When first I read the book, I was unaware that this was a true story, that the people in it were real and existed. I thought the book was what we expect it to be, an abstraction, a depiction, however accurate, of the life of the times, filtered through representative characters. But even without the knowledge that this is mining Garner’s own past, long-removed, there’s an entirety to the story that spells out to us that this is the truth.
The book is written beautifully. Garner uses contemporary language, plain language, unforced and unshaped. He doesn’t indicate dialect, he doesn’t force inflection upon the reader, but he works within the rhythm of Cheshire speech, re-creating it with honesty and force. From here, forward, his work will grow ever more intensely Cheshire in its voice.
Though the rest of the series will dispel the theme, there’s a thread of connection between The Stone Book and Garner’s earlier novels. The story begins in the plain, the everyday, the mundane world, as solid as the stones that Robert dresses to make Chapels and Churches, roads and bridges. Yet, without the least strain, it slides into what can only be seen as a magical experience, as unreal to us as Fundindelve, Findhorn or Blodeuwedd.
Except that this time the myth is private, and binds a single family, not to be shared with others, no, not even younger children. Mary will tell her son, and perhaps by then she will only be able to tell, not show, but neither she nor Robert will tell baby Esther when she is older.
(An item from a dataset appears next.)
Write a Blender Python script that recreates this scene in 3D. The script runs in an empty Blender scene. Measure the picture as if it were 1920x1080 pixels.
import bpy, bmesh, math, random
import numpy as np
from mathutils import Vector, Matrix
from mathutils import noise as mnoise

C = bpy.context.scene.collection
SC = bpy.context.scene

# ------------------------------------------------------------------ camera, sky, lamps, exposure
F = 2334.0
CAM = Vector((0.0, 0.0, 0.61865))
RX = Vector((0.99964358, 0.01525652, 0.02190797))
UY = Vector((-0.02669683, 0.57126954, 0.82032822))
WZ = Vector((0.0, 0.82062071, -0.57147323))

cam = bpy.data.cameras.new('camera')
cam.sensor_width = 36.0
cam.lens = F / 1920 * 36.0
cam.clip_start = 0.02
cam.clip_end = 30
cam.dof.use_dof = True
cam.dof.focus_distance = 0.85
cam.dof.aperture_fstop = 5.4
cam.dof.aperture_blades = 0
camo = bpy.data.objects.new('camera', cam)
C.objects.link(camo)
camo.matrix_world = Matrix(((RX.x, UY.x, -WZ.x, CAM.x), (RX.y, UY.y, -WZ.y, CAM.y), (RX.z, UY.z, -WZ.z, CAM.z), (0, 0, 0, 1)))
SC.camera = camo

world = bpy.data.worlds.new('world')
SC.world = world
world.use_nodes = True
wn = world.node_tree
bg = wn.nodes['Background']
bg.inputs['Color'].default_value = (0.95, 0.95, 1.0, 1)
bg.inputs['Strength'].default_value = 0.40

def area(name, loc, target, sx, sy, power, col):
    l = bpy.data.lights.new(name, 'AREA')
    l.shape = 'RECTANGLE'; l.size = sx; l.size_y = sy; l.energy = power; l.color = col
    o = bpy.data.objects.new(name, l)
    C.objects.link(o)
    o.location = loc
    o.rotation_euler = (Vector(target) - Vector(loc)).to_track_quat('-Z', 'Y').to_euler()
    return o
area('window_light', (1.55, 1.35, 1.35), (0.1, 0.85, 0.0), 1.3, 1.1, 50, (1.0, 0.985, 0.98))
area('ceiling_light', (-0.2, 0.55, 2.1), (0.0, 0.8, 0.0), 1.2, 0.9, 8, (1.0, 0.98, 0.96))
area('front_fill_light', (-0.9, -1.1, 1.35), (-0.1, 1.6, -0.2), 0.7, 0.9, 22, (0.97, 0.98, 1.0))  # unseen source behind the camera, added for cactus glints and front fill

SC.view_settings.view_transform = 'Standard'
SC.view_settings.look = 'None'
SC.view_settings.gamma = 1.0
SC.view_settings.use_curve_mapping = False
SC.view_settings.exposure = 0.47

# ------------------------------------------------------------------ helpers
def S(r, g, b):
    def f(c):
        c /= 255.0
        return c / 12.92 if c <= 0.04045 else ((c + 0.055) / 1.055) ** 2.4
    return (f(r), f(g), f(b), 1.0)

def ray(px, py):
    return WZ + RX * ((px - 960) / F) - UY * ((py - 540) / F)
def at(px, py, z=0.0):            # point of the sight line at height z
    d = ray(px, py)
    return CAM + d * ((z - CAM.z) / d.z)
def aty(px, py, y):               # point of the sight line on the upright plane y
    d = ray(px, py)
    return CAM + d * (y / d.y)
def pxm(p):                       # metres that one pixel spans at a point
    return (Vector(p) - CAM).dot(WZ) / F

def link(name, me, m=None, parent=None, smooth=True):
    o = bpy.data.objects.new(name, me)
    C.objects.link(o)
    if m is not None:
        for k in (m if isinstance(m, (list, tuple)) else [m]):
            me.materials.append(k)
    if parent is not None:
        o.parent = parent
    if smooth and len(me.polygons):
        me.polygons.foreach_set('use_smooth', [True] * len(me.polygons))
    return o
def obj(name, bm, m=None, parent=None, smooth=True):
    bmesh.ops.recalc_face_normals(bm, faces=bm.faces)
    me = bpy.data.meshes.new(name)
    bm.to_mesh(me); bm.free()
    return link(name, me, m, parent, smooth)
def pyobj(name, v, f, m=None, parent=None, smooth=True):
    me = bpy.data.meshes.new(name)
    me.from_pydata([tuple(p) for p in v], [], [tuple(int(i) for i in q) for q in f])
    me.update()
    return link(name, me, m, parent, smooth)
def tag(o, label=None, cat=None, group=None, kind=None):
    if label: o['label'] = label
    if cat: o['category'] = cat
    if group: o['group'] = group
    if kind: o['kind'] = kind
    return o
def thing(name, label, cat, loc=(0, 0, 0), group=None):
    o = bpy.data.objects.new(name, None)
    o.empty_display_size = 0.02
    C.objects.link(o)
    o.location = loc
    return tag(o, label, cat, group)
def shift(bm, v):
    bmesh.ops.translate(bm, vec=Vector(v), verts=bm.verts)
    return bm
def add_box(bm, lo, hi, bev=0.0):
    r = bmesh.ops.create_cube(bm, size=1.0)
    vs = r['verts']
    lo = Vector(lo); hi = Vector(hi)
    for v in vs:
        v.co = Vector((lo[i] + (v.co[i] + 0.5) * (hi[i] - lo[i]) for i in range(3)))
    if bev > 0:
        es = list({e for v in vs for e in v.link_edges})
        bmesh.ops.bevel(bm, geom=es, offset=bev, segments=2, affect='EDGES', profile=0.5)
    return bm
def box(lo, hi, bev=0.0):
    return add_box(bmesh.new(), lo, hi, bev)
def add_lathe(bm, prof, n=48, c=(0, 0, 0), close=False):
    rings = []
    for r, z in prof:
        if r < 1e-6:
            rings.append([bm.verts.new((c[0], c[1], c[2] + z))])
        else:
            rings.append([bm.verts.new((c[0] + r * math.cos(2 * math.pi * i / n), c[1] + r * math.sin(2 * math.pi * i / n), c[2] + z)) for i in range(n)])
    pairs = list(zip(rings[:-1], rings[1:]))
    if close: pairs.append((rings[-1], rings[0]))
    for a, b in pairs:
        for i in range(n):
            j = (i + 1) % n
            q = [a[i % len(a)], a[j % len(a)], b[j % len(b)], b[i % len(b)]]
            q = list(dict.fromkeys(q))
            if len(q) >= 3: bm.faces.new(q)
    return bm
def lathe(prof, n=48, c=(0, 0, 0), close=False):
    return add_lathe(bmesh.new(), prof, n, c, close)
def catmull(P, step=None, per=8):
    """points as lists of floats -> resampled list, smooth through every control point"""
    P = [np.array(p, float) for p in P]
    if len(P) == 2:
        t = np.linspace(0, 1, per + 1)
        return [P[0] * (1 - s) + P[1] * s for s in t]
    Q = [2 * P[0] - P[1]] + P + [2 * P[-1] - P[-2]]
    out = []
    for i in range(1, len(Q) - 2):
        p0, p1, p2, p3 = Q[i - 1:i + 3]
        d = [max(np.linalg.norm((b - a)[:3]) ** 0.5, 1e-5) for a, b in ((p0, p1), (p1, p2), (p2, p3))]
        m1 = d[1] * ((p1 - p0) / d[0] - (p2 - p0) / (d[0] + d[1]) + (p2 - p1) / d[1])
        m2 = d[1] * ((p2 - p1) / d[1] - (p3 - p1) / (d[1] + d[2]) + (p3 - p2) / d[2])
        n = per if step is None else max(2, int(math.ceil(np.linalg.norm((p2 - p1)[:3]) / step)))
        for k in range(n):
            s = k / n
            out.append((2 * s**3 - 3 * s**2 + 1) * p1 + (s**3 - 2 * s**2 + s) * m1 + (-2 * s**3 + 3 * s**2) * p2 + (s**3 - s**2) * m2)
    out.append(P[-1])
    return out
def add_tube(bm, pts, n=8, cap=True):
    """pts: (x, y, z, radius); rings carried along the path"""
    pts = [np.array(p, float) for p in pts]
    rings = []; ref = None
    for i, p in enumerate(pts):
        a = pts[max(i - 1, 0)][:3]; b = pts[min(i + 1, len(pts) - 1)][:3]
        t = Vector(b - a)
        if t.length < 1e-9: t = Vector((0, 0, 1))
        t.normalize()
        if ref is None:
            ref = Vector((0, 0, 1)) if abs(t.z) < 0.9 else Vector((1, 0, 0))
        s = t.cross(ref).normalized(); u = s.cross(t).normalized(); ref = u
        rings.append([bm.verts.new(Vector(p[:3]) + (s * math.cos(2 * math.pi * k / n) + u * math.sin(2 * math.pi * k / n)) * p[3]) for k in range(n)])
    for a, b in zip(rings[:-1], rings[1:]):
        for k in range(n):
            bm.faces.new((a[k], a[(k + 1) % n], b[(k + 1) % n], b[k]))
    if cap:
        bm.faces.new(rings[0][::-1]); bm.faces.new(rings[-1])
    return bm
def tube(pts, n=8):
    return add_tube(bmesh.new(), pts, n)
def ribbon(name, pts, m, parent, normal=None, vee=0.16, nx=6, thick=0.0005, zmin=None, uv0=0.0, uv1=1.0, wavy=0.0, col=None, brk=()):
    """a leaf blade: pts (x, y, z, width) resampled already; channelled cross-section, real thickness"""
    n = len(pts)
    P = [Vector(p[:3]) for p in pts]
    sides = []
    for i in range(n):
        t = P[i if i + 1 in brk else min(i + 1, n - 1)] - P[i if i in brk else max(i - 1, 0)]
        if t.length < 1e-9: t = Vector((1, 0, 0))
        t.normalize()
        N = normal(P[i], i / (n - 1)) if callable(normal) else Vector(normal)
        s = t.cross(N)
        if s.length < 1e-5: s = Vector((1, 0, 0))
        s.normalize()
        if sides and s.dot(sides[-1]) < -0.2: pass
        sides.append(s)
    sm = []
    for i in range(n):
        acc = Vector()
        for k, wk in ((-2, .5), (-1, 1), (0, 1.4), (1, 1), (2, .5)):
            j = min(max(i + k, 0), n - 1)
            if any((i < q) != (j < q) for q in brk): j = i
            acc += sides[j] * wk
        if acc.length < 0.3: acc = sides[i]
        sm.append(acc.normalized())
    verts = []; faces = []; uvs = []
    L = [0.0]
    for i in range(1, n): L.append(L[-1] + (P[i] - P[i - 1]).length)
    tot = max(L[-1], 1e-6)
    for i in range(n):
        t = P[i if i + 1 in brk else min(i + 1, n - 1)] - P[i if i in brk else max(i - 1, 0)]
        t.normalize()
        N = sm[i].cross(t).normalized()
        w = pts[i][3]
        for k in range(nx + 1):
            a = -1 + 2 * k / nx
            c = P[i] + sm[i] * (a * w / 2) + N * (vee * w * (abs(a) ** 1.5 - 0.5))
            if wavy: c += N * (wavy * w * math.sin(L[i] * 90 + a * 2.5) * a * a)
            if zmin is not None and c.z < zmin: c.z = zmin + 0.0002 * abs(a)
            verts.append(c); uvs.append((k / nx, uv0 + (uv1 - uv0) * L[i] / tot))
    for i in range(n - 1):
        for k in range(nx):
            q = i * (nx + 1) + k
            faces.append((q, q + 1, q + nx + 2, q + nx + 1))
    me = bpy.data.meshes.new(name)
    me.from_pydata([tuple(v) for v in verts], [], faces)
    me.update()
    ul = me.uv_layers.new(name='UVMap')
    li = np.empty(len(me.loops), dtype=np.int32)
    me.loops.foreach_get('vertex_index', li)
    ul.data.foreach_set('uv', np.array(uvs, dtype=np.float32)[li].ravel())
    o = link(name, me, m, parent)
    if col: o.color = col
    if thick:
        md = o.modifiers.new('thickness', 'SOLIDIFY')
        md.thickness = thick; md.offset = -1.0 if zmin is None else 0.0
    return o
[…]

None of this is said, aloud, but the story is full of it. The probability of Mary being the last to ever see that secret chamber is echoed by the mere fact of her being a girl. She cannot become a stonemason: Robert’s secrets, his skills, the knowledge he gains from his relationship with nature cannot be passed on to her, and so the line, we infer, will be doubly broken. It’s not just the time, and the fixed roles assigned to men and women: Mary could well learn all the tricks and the secrets, but she will never have the body strength to work in stone. It all ends here and we sense its passing.
But it doesn’t end here. There are three more generations, three more books, and an unseen fifth to the Quartet, to follow.